Opuszczamy Turbacz i jedziemy Halą Długą (to właśnie ta polana pokazała nam się pierwsza po poprawie pogody na Czole Turbacza) w kierunku Kiczory.

Ze szczytu Kiczory podziwiamy piękne widoki na jezioro Czorsztyńskie oraz na pasmo Lubania.

Kapliczka Bulandowa (z 1904r) wokoło której snuje się kilka legend. Sprzed kapliczki rozciągają się przepiękne widoki na całą nasz dzisiejszą trasę: od Kudłonia do Gorca.

Dalej zaczyna się chyba jeden z najlepszych odcinków, którym kiedykolwiek jechałem. Zielony szlak na Gorc, cały czas jedziemy pięknym szlakiem gdzie kontrastują z sobą zielone paprocie i obumarłe drzewa


I w końcu dobijamy do ostatniego szczytu na trasie Gorc (Kamienicki).

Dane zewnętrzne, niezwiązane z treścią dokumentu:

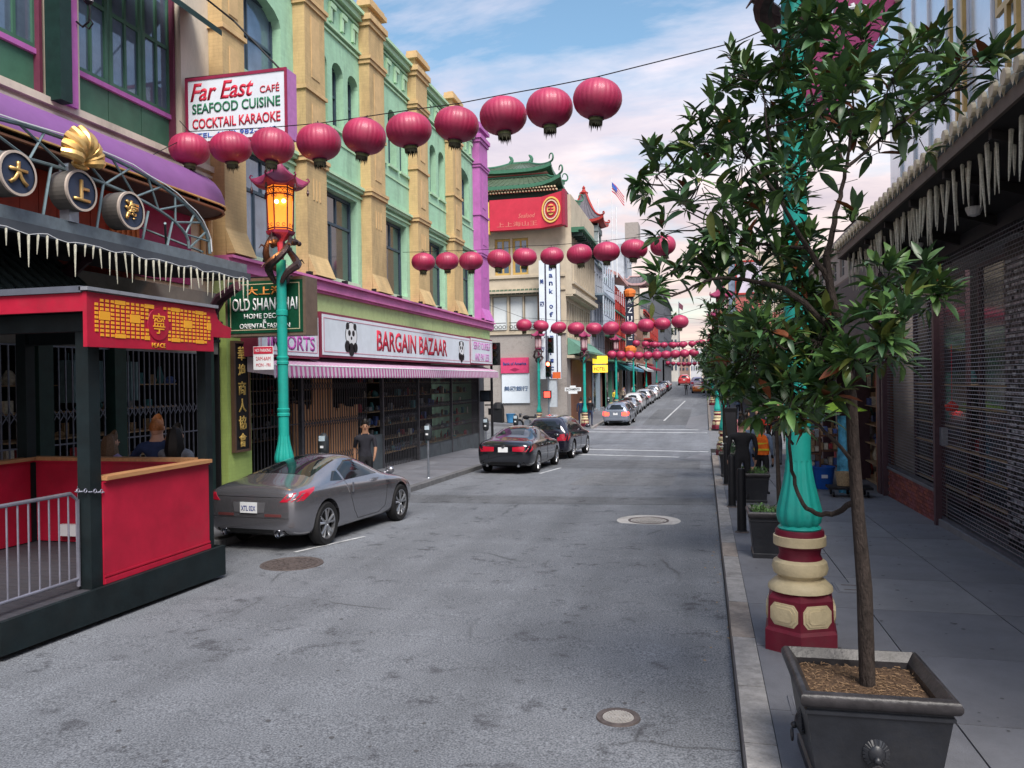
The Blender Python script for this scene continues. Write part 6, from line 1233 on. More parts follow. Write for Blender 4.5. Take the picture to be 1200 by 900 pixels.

Widoczki na pasmo Lubania zachęcają do dalszej eksploracji tego rejonu.

Teraz już tylko zjazd, w sumie to tylko poczatkowa część ciekawa, później gubimy szlak i zjeżdżamy drogą zwózkową do Rzek. Jednak po drodze zatrzymujemy się i podziwiamy widoczki na Beskid Wyspowy i Mogielicę (która dała nam popalić tydzień wcześniej ;) )


I jeszcze ostatnie spojrzenie na przebyłą trasę.


I zmykamy na dół do samochodu. Jak widać pogoda zmianiła się o 180 st. słoneczko towarzyszyło nam już do końca dnia.
Gorąco polecam tą trasę, jest tam wszystko co każdy endurak uwielbia. Dzikość przyrody, idealnie utrzymane i oznakowane szlaki tworzą niepowtarzalny klimat.